Gaslighting Antisemitism

There have also been anonymous articles on David Collier’s report into antisemitism in Ireland. The tone has been dismissive, and takes the line that those posting or liking anti-Jewish comments online are “politically illiterate” or “they do not read all the texts carefully”. The magazine accepts at face value this defence from Sinn Féin TD, Chris Andrews who liked a post about “murdering Zionist bastards” which also stated that “the guy with the funny moustache may not have been too far wrong”. Would The Phoenix take such a gaslighting view with any other form of bigotry and racism?

In another anonymous article in late January, the magazine had go again at David Collier, commenting that he appeared on a UK Christian television channel discussing his report. The only jab they could get in this time was that the channel had been censured in the past for broadcasting homophobic views. Wrong though that is, what does it have to do with David Collier? Readers will wonder if the magazine takes such a dismissive approach to homophobic comments as they do to antisemitic comments.

Amateurish Attempt as Sophistry

The magazine also takes issue with Ireland’s involvement in the European Union’s Roxanne Project. This project is an anti-crime initiative involving dozens of countries which seeks to identify and track criminals and their networks using speech, text and video technology. And what is The Phoenix’s problem with this? Israel is involved.
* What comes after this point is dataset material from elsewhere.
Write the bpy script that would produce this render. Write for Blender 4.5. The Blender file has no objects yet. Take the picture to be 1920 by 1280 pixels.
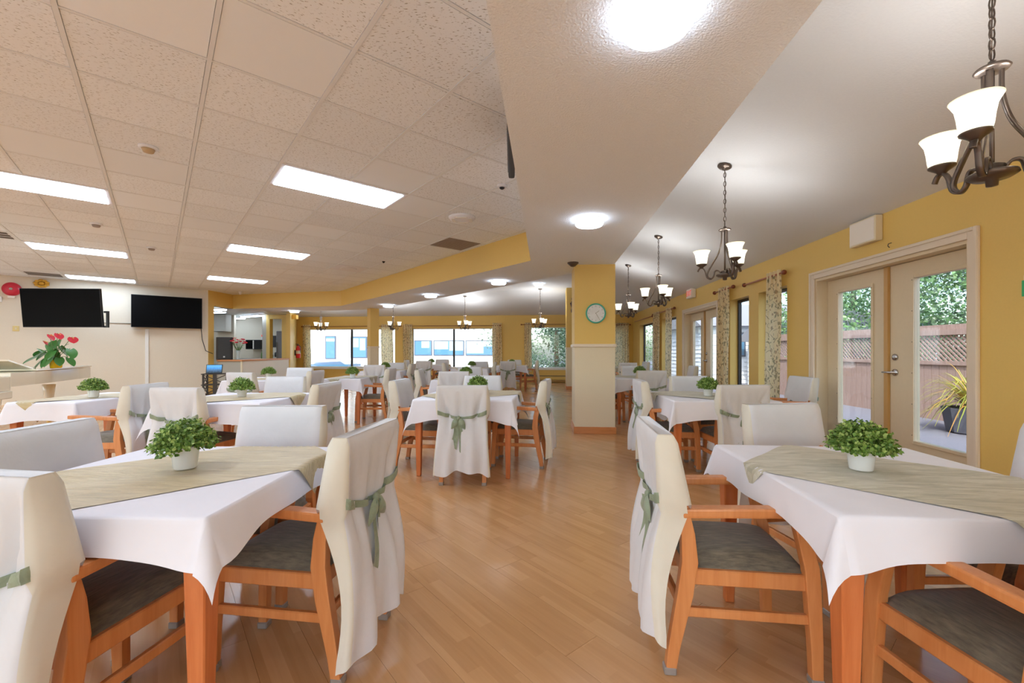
import bpy, bmesh, math, random
from math import sin, cos, pi, radians, sqrt, atan2
from mathutils import Vector, Matrix

SC = bpy.context.scene
COL = SC.collection

# ------------------------------------------------------------------ camera, world, sun, exposure
cam = bpy.data.cameras.new('camera')
cam.sensor_width = 36.0
cam.lens = 36.0 * 804 / 1920
cam.shift_y = 17.0 / 1920
cam.clip_start = 0.05
cam_o = bpy.data.objects.new('camera', cam)
cam_o.location = (0, 0, 1.2)
cam_o.rotation_euler = (pi / 2, 0, 0)
COL.objects.link(cam_o)
SC.camera = cam_o

world = bpy.data.worlds.new('world')
SC.world = world
world.use_nodes = True
wn = world.node_tree
sky = wn.nodes.new('ShaderNodeTexSky')
sky.sky_type = 'NISHITA'
sky.sun_disc = False
sky.sun_elevation = radians(48)
sky.sun_rotation = radians(205)
sky.air_density = 1.0
sky.dust_density = 2.5
wbg = wn.nodes['Background']
wbg.inputs['Strength'].default_value = 0.42
wn.links.new(sky.outputs[0], wbg.inputs['Color'])

sun = bpy.data.lights.new('sun', 'SUN')
sun.energy = 2.6
sun.angle = radians(3)
sun.color = (1.0, 0.96, 0.9)
sun_o = bpy.data.objects.new('sun', sun)
sun_o.rotation_euler = Vector((0.28, 0.70, -0.80)).to_track_quat('-Z', 'Y').to_euler()
sun_o.location = (0, -10, 20)
COL.objects.link(sun_o)

SC.view_settings.view_transform = 'Standard'
SC.view_settings.look = 'None'
SC.view_settings.gamma = 1.0
SC.view_settings.use_curve_mapping = False
SC.view_settings.exposure = 0.46
SC.cycles.use_denoising = True
SC.cycles.max_bounces = 10
SC.cycles.diffuse_bounces = 6
SC.cycles.glossy_bounces = 4
SC.cycles.transmission_bounces = 6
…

The thrust of the article is that Ireland’s participation in this project constitutes a “Garda Mossad Link” and the author (who doesn’t identify themselves) reaches this conclusion by claiming that the Israel ministry involved in this initiative (the Ministry of International Security (MIS) which oversees the Israeli police) is “closely allied to Mossad”.

Mossad is a completely separate agency that comes under the auspices of the Office of the Prime Minister and has nothing to do with the MIS. It’s only connection to the MIS is that they’re both agencies of the Israeli government. The MIS is no more allied to Mossad than the Israeli ministry of tourism or the ministry of agriculture.

A little word play at the expense of The Phoenix
A little word play at the expense of The Phoenix

By virtue of the United Kingdom’s involvement in the Roxanne Project, the anonymous writer would presumably also claim that there is now a Garda-MI6 link. If the Gardai are involved in an international anti-crime initiative with the FBI, then this must mean a Garda-CIA link. This amateurish attempt at sophistry does not belong in any serious publication.

The Phoneyix’s No Name Club

As mentioned before, the person who wrote the article did not feel able to put their name to it. Indeed, that’s a curious feature of The Phoneyix. All articles are anonymous. Those of us who look after the Ireland Israel Alliance blog are happy to put our names to the articles we write. We’re happy to stand over our views.

Not so in The Phoneyix. Of course, the people who write for The Phoneyix are perfectly entitled to conceal their identities and not stand over their grumbling. If the above articles are typical of the quality of journalism at the magazine, we can well understand why.